Italy's right-wing elects another radical to head Chamber of Deputies
- Europe
- DPA
- Published Date: 03:23 | 14 October 2022
- Modified Date: 03:23 | 14 October 2022
Italy's right-wing parties have also elected a reactionary politician to head the second chamber of parliament after appointing an admirer of dictator Benito Mussolini as president of the Senate.
Lorenzo Fontana was elected president of the Chamber of Deputies in Rome on Friday. The 42-year-old is an arch-Catholic deputy of the far-right populist League party and was a supporter of Russian President Vladimir Putin for years.
In the opposition, the election of the former minister caused outrage.
Only on Thursday, the ultra-right Ignazio La Russa was elected leader in the other parliamentary chamber, the Senate; he collects fascist memorabilia and has pictures and statues of Mussolini in his living room.
Fontana received 222 votes in the fourth round of voting on Friday and thus the required absolute majority of the total of 400 deputies.
The shift to the right in Italy is therefore already evident in the election of the first posts and even before the formation of the government, with which election winner Giorgia Meloni will probably be tasked next week.
La Russa of Meloni's radical far-right Brothers of Italy party and Fontana constitutionally hold the two highest offices in the republic behind the president.
Fontana wants to restrict the right to abortion and opposes gay marriage, which several media such as the daily newspaper La Repubblica recalled on Friday.
Moreover, he was - at least until Russia's attack on Ukraine - an admirer of Putin.
After Moscow's annexation of Crimea, Fontana wore a T-shirt with the inscription in Italian that said "NO sanctions on Russia" to the European Parliament in the autumn of 2014.
From 2018 to 2019, he was minister for the family and then minister for Europe.
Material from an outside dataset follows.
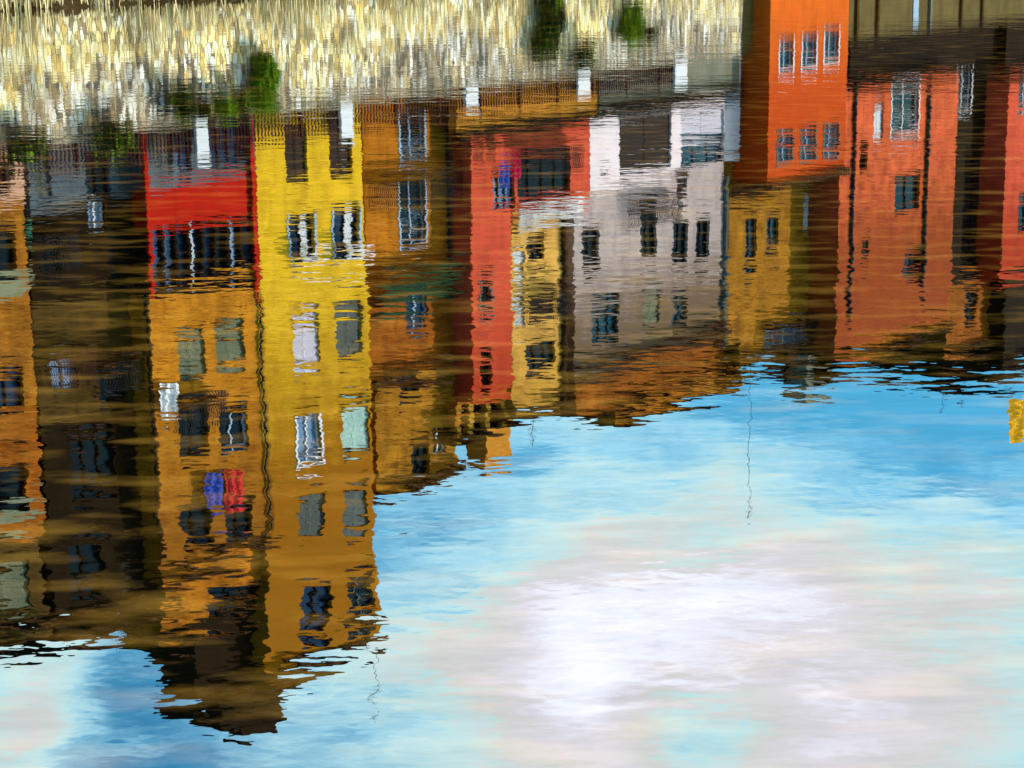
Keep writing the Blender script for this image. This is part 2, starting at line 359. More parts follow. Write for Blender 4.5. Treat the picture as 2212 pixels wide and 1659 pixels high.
h, s = house('yellow_house', 'tall bright yellow house with two windows on each of its six floors', 'house', [
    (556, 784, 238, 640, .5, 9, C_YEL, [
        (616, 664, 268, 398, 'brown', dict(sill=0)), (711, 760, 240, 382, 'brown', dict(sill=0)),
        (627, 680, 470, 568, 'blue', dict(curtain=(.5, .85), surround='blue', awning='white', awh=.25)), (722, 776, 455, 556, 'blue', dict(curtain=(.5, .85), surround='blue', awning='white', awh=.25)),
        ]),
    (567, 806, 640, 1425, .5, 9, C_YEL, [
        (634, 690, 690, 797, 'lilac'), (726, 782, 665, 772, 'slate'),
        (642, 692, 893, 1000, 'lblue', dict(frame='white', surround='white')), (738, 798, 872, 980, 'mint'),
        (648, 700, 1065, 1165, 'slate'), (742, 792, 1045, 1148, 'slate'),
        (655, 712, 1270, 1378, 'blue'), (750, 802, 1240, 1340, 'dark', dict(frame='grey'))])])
eave(h, s[-1], .45, rm=M_DTILE); 

h, s = house('ochre_house', 'shaded ochre house with blue-framed balcony door and dark green awning, right of the yellow house', 'house', [
    (786, 984, 215, 560, 1.7, 8, C_ORGD, [(864, 916, 245, 335, 'dark', dict(frame='blue', surround='blue')), (864, 918, 385, 520, 'dark', dict(frame='blue', surround='blue', balcony='iron', bw=2.2))]),
    (792, 995, 560, 800, 1.7, 8, C_RUST, [(878, 922, 650, 715, 'blue', dict(frame='blue'))]),
    (812, 985, 800, 1035, 1.7, 8, C_MUST, [(860, 905, 800, 860, 'dark'), (890, 926, 950, 1035, 'dark'), (935, 962, 935, 985, 'dark', dict(frame='white'))])])
eave(h, s[1], .6, .3, roof=False); eave(h, s[2], .45)
a, b, c, e = rect(800, 985, 600, 655, 1.7)
MB().quad((a, 1.69, e), (b, 1.69, e), (b, 0.7, c), (a, 0.7, c)).quad((a, 0.7, c), (b, 0.7, c), (b, 0.7, c - .25), (a, 0.7, c - .25)).build('awning', plaster('dark_green_canvas', (.012, .05, .02), .4), h)
pipe(h, 968, 180, 560, 1.7, M_GREYIRON, .08)

h, s = house('salmon_red_house', 'narrow salmon red house with a small window column and a terrace of pillars on top', 'house', [
    (1018, 1272, 290, 455, .5, 9, C_SAL, [(1066, 1112, 380, 450, 'lblue', dict(n=3)), (1118, 1232, 330, 425, 'dark', dict(n=4, balcony='iron', bw=.1))]),
    (1020, 1106, 455, 862, .5, 9, C_SAL, [(1040, 1062, 612, 668, 'teal', dict(surround='grey')), (1040, 1062, 775, 840, 'dark')]),
    (985, 1100, 862, 880, .9, 8, C_ORGD, [])])
a, b, c, e, d = s[2][:5]
for k in (.08, .3, .62, .95):
    u = a + (b - a) * k; MB().box(u - .16, u + .16, d + .1, d + .42, e, P(1040, 925, d)[1]).build('pillar', C_GOLD, h)
zt = P(1040, 925, d)[1]; MB().box(a - .2, b + .3, d - .4, d + 7, zt + .003, zt + .25).build('roof', M_DTILE, h)
MB().box(a, b, d + 3, d + 3.2, e, zt).build('wall', C_BRN, h)
chimney(h, 1052, 1104, 925, 1000, 1.0, 1.2, C_TERR)

h, s = house('gold_house', 'gold house with scattered dark windows, right of the narrow salmon red house', 'house', [
    (1107, 1224, 290, 482, 1.0, 8, C_LGOLD, []),
    (1107, 1224, 482, 880, .7, 9, C_LGOLD, [(1140, 1176, 512, 575, 'dark'), (1111, 1134, 540, 600, 'white'), (1145, 1196, 640, 690, 'brown', dict(balcony='iron')), (1111, 1136, 655, 705, 'white'), (1138, 1200, 740, 800, 'dark', dict(n=3))])])
eave(h, s[-1], .5, rm=M_DTILE)
pipe(h, 1219, 485, 880, .7, M_EAVE, .16)

h, s = house('pink_house', 'wide pale pink house with slim dark windows and a big brown double door', 'house', [
    (1274, 1598, 225, 375, .6, 9, C_PINK, [(1338, 1450, 255, 372, 'brown', dict(n=3, frame='blue')), (1472, 1564, 245, 300, 'lilac', dict(frame='white')), (1472, 1564, 304, 358, 'teal', dict(n=3, frame='iron')), (1298, 1314, 368, 374, 'dark')]),
    (1240, 1560, 375, 755, .6, 9, C_GPINK, [(1258, 1295, 502, 582, 'dark'), (1384, 1418, 440, 552, 'dark', dict(balcony='iron', bw=1.3)), (1454, 1486, 485, 568, 'dark'), (1504, 1532, 475, 560, 'dark'), (1462, 1484, 380, 425, 'brown'),
        (1280, 1336, 662, 740, 'teal', dict(n=3)), (1388, 1424, 640, 702, 'sage'), (1454, 1484, 648, 704, 'teal')])])
eave(h, s[-1], .6, .35, rm=M_DTILE, roof=False)
a, b, c, e, d = s[-1][:5]
r2 = rect(1245, 1610, 762, 838, 2.0)
MB().box(r2[0], r2[1], 2.0, 9, e + .36, r2[3]).build('wall', C_RUST, h)
r3 = rect(1330, 1600, 838, 872, 2.6)
MB().box(r3[0], r3[1], 2.6, 8, r2[3], r3[3]).build('wall', C_ORGD, h)
MB().box(r3[0] - .2, r3[1] + .2, 2.2, 8.3, r3[3] + .003, r3[3] + .16).build('roof', M_DTILE, h)
MB().box(r2[0] - .2, r2[1] + .2, 1.6, 9.3, r2[3] + .003, r2[3] + .14).build('eave', M_DTILE, h)
pipe(h, 1566, 380, 750, .6, M_SLATE, .16)

h, s = house('mustard_house', 'mustard house with slim blue-grey windows and a sunlit tiled balcony, behind the orange tower', 'house', [
    (1574, 1800, 380, 700, 1.2, 9, C_MUST, [(1610, 1634, 470, 575, 'teal'), (1656, 1682, 465, 540, 'teal'), (1735, 1755, 420, 500, 'white')]),
    (1600, 1790, 700, 750, 1.2, 9, C_MUST, [(1650, 1740, 705, 745, 'lblue', dict(n=4, frame='white', balcony='iron'))])])
eave(h, s[-1], .5, rm=M_DTILE)
chimney(h, 1742, 1800, 768, 835, 3, 1.6, C_GREY); chimney(h, 1700, 1722, 765, 800, 3, .6, M_DTILE)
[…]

Now that the presidents of the two chambers have been elected, in the next few days President Sergio Mattarella will in all likelihood entrust Meloni with forming a government as the winner of the elections.
Within Meloni's right-wing alliance, however, there have recently been ructions: According to media reports, Silvio Berlusconi of the conservative Forza Italia (Forward/Let's Go Italy) was particularly angry because Meloni did not want to give his party the ministries it wanted.
Among other things, the 86-year-old is demanding the justice portfolio - Berlusconi himself is still on trial for corruption in connection with parties featuring underage women.
The former prime minister, who returned to the Senate after nine years, also wants his long-time confidante Licia Ronzulli in the Cabinet. Meloni rejected this.